Data entries
# # #

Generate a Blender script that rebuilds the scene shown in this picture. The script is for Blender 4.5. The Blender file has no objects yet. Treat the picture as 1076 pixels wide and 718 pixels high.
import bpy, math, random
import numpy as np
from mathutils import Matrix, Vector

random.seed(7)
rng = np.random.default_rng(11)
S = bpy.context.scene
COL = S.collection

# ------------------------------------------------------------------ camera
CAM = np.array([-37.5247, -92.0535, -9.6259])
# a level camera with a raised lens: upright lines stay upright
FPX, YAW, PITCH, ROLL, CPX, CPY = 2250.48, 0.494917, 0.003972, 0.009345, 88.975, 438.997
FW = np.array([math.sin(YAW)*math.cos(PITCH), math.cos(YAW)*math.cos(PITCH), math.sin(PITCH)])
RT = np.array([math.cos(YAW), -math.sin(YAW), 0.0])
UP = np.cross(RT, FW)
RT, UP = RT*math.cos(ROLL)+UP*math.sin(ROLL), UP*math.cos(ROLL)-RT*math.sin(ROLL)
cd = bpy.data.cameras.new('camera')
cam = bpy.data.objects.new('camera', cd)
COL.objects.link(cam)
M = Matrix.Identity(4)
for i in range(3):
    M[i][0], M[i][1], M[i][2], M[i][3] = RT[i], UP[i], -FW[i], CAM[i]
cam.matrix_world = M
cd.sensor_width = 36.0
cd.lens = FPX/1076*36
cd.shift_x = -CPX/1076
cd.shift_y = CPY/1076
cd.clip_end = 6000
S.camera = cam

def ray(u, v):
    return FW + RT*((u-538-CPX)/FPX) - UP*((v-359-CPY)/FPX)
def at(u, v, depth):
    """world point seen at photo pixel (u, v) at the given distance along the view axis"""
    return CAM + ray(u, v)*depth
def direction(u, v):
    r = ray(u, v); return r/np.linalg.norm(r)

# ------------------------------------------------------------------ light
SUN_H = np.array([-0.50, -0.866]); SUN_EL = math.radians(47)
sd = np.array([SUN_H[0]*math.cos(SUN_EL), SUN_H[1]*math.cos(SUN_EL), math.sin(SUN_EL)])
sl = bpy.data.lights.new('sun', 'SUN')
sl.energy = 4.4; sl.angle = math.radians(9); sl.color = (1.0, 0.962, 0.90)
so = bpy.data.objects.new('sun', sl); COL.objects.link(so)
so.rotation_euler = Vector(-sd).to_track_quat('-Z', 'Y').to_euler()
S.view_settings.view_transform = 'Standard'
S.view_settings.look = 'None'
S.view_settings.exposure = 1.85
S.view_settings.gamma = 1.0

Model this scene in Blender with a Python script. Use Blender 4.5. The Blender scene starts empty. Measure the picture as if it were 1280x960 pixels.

# # #

Exercise instructions
Write out the listing's lines exactly, from its first line through the line that contains "COL = S.collection", and stop there.

Written reply
Generate a Blender script that rebuilds the scene shown in this picture. The script is for Blender 4.5. The Blender file has no objects yet. Treat the picture as 1076 pixels wide and 718 pixels high.
import bpy, math, random
import numpy as np
from mathutils import Matrix, Vector

random.seed(7)
rng = np.random.default_rng(11)
S = bpy.context.scene
COL = S.collection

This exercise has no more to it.